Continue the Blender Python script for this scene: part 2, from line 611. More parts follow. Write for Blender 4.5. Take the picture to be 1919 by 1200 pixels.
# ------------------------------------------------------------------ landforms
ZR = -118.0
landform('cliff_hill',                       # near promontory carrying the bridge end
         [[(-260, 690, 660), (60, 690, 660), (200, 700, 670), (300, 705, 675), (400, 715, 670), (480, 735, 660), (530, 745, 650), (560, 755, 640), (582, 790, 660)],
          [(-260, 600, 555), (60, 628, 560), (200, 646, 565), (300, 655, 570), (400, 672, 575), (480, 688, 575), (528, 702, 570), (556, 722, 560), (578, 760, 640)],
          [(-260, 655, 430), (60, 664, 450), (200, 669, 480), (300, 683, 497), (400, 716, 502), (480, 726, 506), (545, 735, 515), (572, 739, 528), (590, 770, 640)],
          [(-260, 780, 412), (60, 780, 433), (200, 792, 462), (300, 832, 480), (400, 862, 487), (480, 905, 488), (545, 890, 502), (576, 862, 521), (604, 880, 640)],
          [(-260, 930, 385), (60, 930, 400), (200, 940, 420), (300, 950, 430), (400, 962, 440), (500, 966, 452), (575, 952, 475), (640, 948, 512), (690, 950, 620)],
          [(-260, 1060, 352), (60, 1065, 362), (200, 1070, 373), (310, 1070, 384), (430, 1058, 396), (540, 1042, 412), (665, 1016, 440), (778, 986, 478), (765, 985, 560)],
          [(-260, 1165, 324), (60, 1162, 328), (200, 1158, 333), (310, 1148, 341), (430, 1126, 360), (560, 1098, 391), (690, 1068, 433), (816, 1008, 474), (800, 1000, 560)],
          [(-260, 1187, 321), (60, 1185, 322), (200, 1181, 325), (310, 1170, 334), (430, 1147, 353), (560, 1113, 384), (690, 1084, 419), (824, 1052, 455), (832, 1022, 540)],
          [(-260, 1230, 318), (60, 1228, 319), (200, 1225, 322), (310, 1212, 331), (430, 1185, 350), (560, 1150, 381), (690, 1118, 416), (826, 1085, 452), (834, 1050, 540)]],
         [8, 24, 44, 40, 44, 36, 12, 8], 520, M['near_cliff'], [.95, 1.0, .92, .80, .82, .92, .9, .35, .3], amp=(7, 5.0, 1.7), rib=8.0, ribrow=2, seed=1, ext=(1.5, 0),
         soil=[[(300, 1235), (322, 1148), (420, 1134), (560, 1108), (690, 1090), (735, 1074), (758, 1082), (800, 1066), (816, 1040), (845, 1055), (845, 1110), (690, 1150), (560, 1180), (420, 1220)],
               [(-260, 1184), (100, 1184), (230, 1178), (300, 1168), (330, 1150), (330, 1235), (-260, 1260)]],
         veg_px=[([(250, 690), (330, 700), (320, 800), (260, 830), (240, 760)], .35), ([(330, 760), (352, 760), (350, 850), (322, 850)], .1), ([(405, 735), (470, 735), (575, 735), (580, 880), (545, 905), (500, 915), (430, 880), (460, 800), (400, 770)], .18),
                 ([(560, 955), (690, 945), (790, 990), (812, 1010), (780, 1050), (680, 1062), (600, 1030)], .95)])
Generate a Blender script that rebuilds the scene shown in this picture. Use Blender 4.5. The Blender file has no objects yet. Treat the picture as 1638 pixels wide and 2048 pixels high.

WRITTEN EXERCISE - Reproduce all the records precisely.

ANSWER TO THE PROBLEM -
Continue the Blender Python script for this scene: part 2, from line 611. More parts follow. Write for Blender 4.5. Take the picture to be 1919 by 1200 pixels.
# ------------------------------------------------------------------ landforms
ZR = -118.0
landform('cliff_hill',                       # near promontory carrying the bridge end
         [[(-260, 690, 660), (60, 690, 660), (200, 700, 670), (300, 705, 675), (400, 715, 670), (480, 735, 660), (530, 745, 650), (560, 755, 640), (582, 790, 660)],
          [(-260, 600, 555), (60, 628, 560), (200, 646, 565), (300, 655, 570), (400, 672, 575), (480, 688, 575), (528, 702, 570), (556, 722, 560), (578, 760, 640)],
          [(-260, 655, 430), (60, 664, 450), (200, 669, 480), (300, 683, 497), (400, 716, 502), (480, 726, 506), (545, 735, 515), (572, 739, 528), (590, 770, 640)],
          [(-260, 780, 412), (60, 780, 433), (200, 792, 462), (300, 832, 480), (400, 862, 487), (480, 905, 488), (545, 890, 502), (576, 862, 521), (604, 880, 640)],
          [(-260, 930, 385), (60, 930, 400), (200, 940, 420), (300, 950, 430), (400, 962, 440), (500, 966, 452), (575, 952, 475), (640, 948, 512), (690, 950, 620)],
          [(-260, 1060, 352), (60, 1065, 362), (200, 1070, 373), (310, 1070, 384), (430, 1058, 396), (540, 1042, 412), (665, 1016, 440), (778, 986, 478), (765, 985, 560)],
          [(-260, 1165, 324), (60, 1162, 328), (200, 1158, 333), (310, 1148, 341), (430, 1126, 360), (560, 1098, 391), (690, 1068, 433), (816, 1008, 474), (800, 1000, 560)],
          [(-260, 1187, 321), (60, 1185, 322), (200, 1181, 325), (310, 1170, 334), (430, 1147, 353), (560, 1113, 384), (690, 1084, 419), (824, 1052, 455), (832, 1022, 540)],
          [(-260, 1230, 318), (60, 1228, 319), (200, 1225, 322), (310, 1212, 331), (430, 1185, 350), (560, 1150, 381), (690, 1118, 416), (826, 1085, 452), (834, 1050, 540)]],
         [8, 24, 44, 40, 44, 36, 12, 8], 520, M['near_cliff'], [.95, 1.0, .92, .80, .82, .92, .9, .35, .3], amp=(7, 5.0, 1.7), rib=8.0, ribrow=2, seed=1, ext=(1.5, 0),
         soil=[[(300, 1235), (322, 1148), (420, 1134), (560, 1108), (690, 1090), (735, 1074), (758, 1082), (800, 1066), (816, 1040), (845, 1055), (845, 1110), (690, 1150), (560, 1180), (420, 1220)],
               [(-260, 1184), (100, 1184), (230, 1178), (300, 1168), (330, 1150), (330, 1235), (-260, 1260)]],
         veg_px=[([(250, 690), (330, 700), (320, 800), (260, 830), (240, 760)], .35), ([(330, 760), (352, 760), (350, 850), (322, 850)], .1), ([(405, 735), (470, 735), (575, 735), (580, 880), (545, 905), (500, 915), (430, 880), (460, 800), (400, 770)], .18),
                 ([(560, 955), (690, 945), (790, 990), (812, 1010), (780, 1050), (680, 1062), (600, 1030)], .95)])
Generate a Blender script that rebuilds the scene shown in this picture. Use Blender 4.5. The Blender file has no objects yet. Treat the picture as 1638 pixels wide and 2048 pixels high.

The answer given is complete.